Once again, the most wonderful time of the year is on the verge of arriving for fans of the National Football League. The NFL's exhibition games, euphemistically named "pre-season", have commenced with the annual kickoff at the Hall of Fame Game in Canton, Ohio. Fans know that their teams' weekly contests and all the days pre-game speculation and post-game dissection are just around the corner. The sensation for football aficionados resembles that of children when the Christmas merchandise appears in stores. Unfortunately, the anticipation has been needlessly extended just like the retail outlets do by decorating immediately after Labor Day instead of after Thanksgiving Day.
Honestly, does anyone still cling to the antiquated notion that professional football players need four meaningless games in order to prepare themselves for the regular season slate of sixteen? Teams engage in mini-camps throughout the off-season. Plus, players voluntarily participate in drills with teammates during the spring and summer before the official opening of training camps. The days when most, if not all, players showed up to training camp in mid-summer noticeably overweight, stiff or, in any other way, indifferent of any football related matter since their teams' final game of the previous season have gone the way of the phonograph and black/white televisions.
Granted, most fans enjoy watching the first and possibly the second exhibition games. Those two provide an opportunity to view rookies selected in the draft and new additions to the team acquired via free agency or off-season trades. Few fans have access to the scrimmages conducted during training camp so the first exhibition game remains the initial viewing of the newcomers in their new uniforms. However, the novelty soon dissipates in the knowledge that any outstanding performances must be weighed against the half-hearted level of effort of veterans in the games and the irrelevancy of the final scores. The only drama for those fans who watch the final two exhibition games lies in the holding of their collective breath in hope that none of the starting players of his/her teams sustain any injuries preventing them from playing the the games that actually count in the standings.
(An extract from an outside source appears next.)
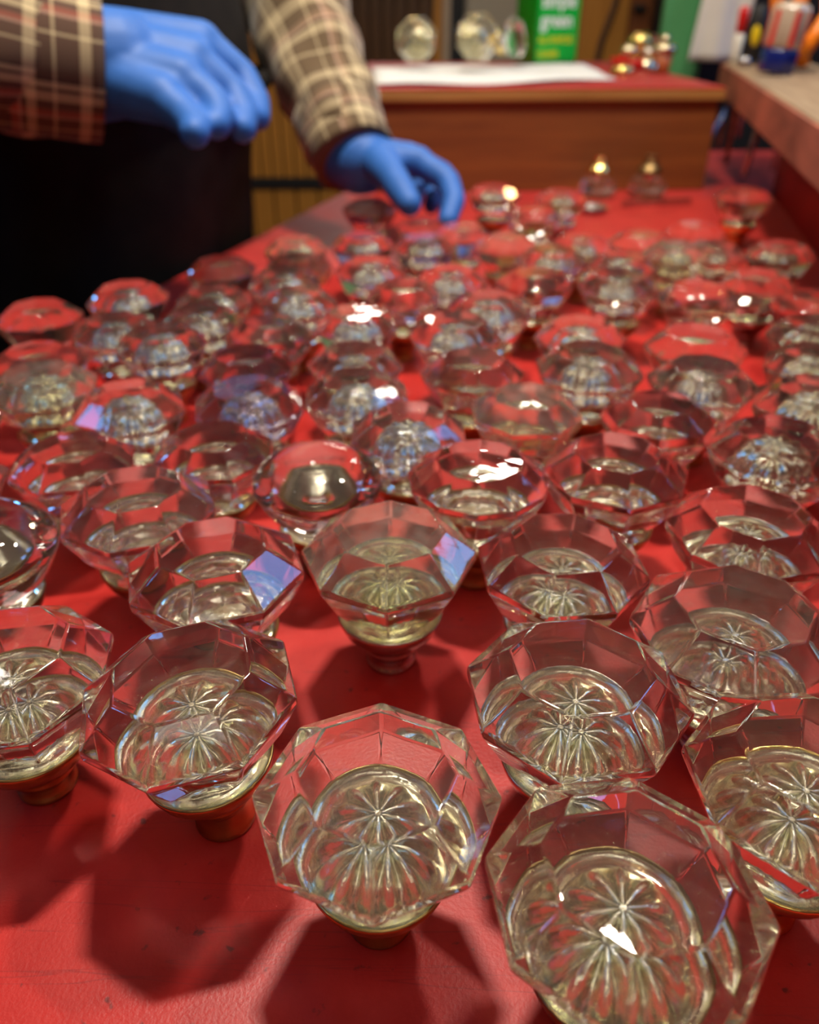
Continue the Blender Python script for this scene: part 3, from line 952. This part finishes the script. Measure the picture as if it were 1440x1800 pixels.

Therefore, this writer proposes the elimination of the last two exhibition games. Undoubtedly, the owners and others who benefit financially from the staging of these meaningless contests will object. After all, NFL teams charge hefty prices for tickets to these glorified scrimmages which season-ticket holders cannot avoid since these exhibition games are included in their season ticket packages. Those who make their living based on attendance at the games such as vendors, employees at parking lots and others would hate to see two of their ten opportunities for sales to vanish. Obviously, some recompense must be offered to assuage the pain of withdrawal.
The solution will prevent the loss of revenue by those with a stake in upholding the number of games played at an NFL venue yet give the fans more of what they deserve: games that count in the standings. The final two exhibition games should be replaced with two more regular season non-conference games. Just as college football teams typically play two or more non-conference opponents at the start of a season, the NFL would benefit by such a structure of scheduling. The number of games a team would host would not change so there would be no loss of revenue. Fans would not feel cheated by paying to see as many inconsequential games as they do currently.
To further bolster the appeal of these two additional non-conference games, each team would have a list of annual opponents that would spark much interest among the fans to see the teams play every season despite not being in the same conference. Several match-ups of teams in the same state or otherwise within close proximity to each other stand out as obviously interesting contests. The high level of anticipation would exist regardless of the records of the teams entering the contests. Opponents in the same media markets such the Jets and the Giants in addition to the Raiders and the Forty-Niners would provide an outlet for the antipathy between both sets of fans on the field during a relevant game of the regular season. Intrastate matches such the Cowboys versus the Texans, the Buccaneers versus the Dolphins, the Redskins versus the Ravens, the Eagles versus the Steelers and the Rams versus the Chiefs certainly hold more allure in a regular season game even though these teams often play their in-state counterpart in exhibition contests. Even annual meetings between teams of states bordering each other like the Colts versus the Bears, the Lions versus the Browns, the Chargers versus the Cardinals and the Falcons versus the Jaguars could develop into heated rivalries with a traditional early season date against each other.
An extra financial benefit of scheduling these games with teams within a close distance of each other should appeal to owners as well as fans. The shorter distance between the city of visiting team and the home team's stadium will reduce travel costs. For some of these proposed annual contests, the visiting team could easily take buses to their opponent's stadium. A person does not need a Ph.D. in economics or management to realize the tremendous savings in the substitution of one or two short bus trips for several dozen adults instead of flying across timezones for a handful of trivial exhibition games. Also, visiting fans will be more likely to attend games if they can drive to the opponents' stadium and return home the day of the game.
So when will Commissioner Roger Goodell and the owners of NFL franchises adjust to the current situation and abolish some of its needless games in favor of some that will draw much more attention from the fans? Hopefully, the change will occur sooner than the decades that passed before the NFL acknowledged the utility of the two-point conversion and implemented it.